Sebagai orangtua, saya bangga sekaligus sedih mendengar ucapan si bungsu itu. Saya bangga karena si bungsu memiliki pemikiran yang positif terhadap organisasi (setidaknya organisasi di sekolah). Saya sedih karena ia memiliki pikiran negatif terhadap keputusan temannya.
Teman si bungsu "mengundurkan diri" mungkin karena ia membayangkan bahwa organisasi di sekolah akan membuatnya lelah, menghabiskan waktu, dan mengurangi aktivitas pribadi. Bahkan, dapat mengganggu belajar.
Adanya pemikiran seperti itu dalam diri teman si bungsu boleh jadi karena ia belum mengerti persis mengenai organisasi kesiswaan. Ia baru mengerti bagian permukaannya saja.
Pengertian itu mungkin saja diperoleh dari perkataan temannya. Barangkali dari orang-orang lain di sekitarnya. Atau, mungkin dari orangtua sendiri yang memang tak menyukai anaknya terlibat dalam organisasi di sekolah.

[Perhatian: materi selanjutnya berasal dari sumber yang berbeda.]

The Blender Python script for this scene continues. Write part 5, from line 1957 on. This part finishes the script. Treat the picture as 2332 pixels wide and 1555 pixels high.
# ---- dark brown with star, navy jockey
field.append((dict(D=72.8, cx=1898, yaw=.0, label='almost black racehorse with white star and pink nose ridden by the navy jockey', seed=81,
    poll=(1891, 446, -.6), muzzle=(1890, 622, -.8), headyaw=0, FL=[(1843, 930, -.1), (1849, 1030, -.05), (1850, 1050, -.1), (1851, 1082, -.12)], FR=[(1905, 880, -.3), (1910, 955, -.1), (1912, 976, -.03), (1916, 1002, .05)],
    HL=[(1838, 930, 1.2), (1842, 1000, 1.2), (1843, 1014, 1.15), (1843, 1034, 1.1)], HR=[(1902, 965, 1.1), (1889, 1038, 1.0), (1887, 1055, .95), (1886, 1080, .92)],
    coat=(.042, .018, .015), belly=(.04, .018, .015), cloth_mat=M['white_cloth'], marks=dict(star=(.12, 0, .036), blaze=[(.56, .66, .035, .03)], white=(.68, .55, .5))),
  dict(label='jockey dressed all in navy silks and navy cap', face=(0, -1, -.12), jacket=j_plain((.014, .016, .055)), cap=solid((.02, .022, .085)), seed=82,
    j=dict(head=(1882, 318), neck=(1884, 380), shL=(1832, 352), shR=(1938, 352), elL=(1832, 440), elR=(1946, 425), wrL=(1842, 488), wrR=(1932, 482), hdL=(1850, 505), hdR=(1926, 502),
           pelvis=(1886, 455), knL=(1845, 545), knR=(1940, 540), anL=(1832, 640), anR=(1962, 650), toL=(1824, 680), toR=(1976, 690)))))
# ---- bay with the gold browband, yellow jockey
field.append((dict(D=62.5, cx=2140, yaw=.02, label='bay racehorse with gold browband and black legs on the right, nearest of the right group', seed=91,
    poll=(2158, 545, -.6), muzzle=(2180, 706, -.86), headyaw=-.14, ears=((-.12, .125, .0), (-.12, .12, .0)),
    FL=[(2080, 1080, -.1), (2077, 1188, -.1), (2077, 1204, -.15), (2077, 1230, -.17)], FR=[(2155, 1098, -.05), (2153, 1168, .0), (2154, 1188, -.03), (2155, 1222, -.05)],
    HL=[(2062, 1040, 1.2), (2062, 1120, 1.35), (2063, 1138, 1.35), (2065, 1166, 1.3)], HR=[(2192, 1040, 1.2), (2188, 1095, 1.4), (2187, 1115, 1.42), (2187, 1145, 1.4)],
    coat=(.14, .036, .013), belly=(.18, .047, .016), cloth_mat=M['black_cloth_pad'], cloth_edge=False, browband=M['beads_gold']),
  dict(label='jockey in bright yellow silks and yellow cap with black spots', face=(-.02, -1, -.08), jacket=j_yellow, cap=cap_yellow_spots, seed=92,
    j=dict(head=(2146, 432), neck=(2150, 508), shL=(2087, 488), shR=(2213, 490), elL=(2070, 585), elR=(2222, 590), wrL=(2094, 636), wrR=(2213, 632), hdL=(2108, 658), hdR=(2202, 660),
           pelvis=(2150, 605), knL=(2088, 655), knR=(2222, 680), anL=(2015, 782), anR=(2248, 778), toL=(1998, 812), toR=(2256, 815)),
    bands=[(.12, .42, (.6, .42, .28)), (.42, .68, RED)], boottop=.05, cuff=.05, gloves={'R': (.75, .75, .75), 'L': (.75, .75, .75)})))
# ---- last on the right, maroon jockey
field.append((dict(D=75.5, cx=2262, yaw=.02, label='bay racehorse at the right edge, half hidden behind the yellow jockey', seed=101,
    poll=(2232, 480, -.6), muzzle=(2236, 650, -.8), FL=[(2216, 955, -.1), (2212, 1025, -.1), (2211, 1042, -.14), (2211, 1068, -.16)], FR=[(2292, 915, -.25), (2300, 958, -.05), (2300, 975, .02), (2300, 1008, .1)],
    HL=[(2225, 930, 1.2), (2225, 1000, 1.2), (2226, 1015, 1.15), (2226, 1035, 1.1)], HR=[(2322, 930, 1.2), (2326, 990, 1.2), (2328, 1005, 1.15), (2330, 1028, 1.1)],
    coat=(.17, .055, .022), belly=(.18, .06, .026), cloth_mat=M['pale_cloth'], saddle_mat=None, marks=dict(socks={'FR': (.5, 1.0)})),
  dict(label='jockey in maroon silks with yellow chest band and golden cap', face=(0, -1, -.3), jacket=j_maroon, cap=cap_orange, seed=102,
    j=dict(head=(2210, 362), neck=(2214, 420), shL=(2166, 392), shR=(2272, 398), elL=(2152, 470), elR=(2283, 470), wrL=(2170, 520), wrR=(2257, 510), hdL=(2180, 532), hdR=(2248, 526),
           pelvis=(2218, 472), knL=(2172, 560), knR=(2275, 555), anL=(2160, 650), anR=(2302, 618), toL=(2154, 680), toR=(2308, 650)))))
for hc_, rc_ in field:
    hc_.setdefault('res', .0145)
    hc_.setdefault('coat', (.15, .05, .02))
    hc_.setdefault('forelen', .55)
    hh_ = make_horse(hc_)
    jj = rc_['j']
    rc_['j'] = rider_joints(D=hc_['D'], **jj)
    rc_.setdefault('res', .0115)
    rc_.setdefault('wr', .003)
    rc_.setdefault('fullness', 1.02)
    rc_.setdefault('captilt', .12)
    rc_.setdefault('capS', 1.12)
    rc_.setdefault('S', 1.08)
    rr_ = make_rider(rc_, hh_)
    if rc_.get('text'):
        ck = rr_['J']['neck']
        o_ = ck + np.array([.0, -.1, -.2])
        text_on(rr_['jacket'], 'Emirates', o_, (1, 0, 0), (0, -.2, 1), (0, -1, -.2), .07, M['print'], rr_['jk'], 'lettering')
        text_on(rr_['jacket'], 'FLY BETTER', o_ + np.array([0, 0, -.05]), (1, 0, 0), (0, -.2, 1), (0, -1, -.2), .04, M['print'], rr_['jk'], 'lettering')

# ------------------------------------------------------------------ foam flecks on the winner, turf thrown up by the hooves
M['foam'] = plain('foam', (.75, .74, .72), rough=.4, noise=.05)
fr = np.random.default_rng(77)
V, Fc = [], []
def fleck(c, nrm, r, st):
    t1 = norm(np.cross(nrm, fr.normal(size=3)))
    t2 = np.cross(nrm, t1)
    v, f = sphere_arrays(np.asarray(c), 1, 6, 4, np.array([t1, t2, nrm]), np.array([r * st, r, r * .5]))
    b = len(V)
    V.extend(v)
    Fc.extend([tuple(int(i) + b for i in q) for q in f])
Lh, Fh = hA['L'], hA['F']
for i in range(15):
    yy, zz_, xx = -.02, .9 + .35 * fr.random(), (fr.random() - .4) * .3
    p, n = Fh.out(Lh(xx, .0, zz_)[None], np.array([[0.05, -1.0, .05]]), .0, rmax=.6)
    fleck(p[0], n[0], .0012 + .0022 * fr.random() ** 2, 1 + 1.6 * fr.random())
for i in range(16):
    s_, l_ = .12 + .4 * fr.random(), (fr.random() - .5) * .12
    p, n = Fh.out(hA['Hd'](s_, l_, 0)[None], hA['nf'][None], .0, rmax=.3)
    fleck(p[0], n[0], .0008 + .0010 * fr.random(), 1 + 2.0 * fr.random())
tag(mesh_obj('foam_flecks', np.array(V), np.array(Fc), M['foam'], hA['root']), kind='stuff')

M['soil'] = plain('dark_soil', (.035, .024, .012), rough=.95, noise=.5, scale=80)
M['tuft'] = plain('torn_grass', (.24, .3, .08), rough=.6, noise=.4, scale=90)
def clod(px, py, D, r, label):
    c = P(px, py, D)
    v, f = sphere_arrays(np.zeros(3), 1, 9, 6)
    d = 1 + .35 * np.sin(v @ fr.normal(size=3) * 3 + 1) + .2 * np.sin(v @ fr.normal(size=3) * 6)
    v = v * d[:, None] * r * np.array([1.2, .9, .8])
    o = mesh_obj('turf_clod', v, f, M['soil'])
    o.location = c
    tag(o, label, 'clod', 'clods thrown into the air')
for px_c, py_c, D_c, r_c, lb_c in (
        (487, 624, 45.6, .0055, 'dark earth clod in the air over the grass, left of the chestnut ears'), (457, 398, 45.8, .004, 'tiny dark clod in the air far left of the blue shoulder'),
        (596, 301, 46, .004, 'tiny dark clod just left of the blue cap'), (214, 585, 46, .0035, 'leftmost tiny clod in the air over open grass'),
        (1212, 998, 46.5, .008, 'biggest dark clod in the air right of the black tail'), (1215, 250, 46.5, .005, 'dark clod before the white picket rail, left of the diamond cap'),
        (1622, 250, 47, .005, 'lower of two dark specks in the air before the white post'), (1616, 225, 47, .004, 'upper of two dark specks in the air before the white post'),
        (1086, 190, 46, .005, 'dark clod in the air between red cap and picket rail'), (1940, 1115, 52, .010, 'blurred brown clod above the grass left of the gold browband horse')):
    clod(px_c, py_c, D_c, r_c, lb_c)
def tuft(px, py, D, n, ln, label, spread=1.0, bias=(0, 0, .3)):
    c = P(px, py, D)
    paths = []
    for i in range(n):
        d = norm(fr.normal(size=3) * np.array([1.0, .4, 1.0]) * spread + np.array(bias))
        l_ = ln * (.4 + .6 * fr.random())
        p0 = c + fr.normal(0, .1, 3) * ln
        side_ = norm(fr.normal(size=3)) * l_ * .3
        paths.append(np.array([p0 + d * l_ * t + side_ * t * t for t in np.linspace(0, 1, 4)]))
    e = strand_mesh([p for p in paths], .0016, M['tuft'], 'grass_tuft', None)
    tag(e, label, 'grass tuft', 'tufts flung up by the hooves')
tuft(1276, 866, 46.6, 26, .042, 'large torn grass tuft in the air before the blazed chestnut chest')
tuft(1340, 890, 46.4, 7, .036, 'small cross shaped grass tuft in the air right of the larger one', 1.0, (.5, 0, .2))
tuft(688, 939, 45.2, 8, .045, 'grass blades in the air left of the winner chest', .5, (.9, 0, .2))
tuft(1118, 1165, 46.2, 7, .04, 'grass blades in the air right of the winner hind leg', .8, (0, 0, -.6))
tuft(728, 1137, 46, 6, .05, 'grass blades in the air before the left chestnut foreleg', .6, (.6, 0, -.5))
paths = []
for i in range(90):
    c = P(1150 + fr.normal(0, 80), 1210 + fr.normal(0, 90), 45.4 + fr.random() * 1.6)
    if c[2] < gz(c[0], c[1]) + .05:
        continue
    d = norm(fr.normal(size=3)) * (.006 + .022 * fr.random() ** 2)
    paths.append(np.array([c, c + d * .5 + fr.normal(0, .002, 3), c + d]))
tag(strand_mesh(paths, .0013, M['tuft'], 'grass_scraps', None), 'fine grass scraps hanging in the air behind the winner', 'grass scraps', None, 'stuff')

Ada memang orangtua yang tidak mengizinkan anaknya terlibat dalam organisasi di sekolah. Alasannya sangat klasik. Di antaranya, anak terlalu banyak kegiatan dan aktivitas belajar anak dapat terganggu.
Saya menemukan orangtua/wali murid seperti itu di sekolah, tempat saya mengajar. Tapi, jumlahnya memang tak banyak. Saya yakin di sekolah yang lain juga dapat ditemukan hal yang sama. Saya yakin pula jumlahnya tak banyak.
Namun, jumlah yang tak banyak tersebut penting untuk diperhatikan. Sebab, hal tersebut dapat menjadi penyebab anak-anak tidak mau berorganisasi di sekolah. Bahkan, dapat saja awalnya anak mau berorganisasi, tapi akhirnya mundur setelah ada "pengaruh" dari orangtua.
Padahal, organisasi di sekolah diadakan sejak anak-anak berada di tingkat rendah. Di sekolah dasar (SD) dan yang sederajat, misalnya, sudah ada kepengurusan kelas, daftar piket kebersihan, dan daftar merawat tanaman milik kelas.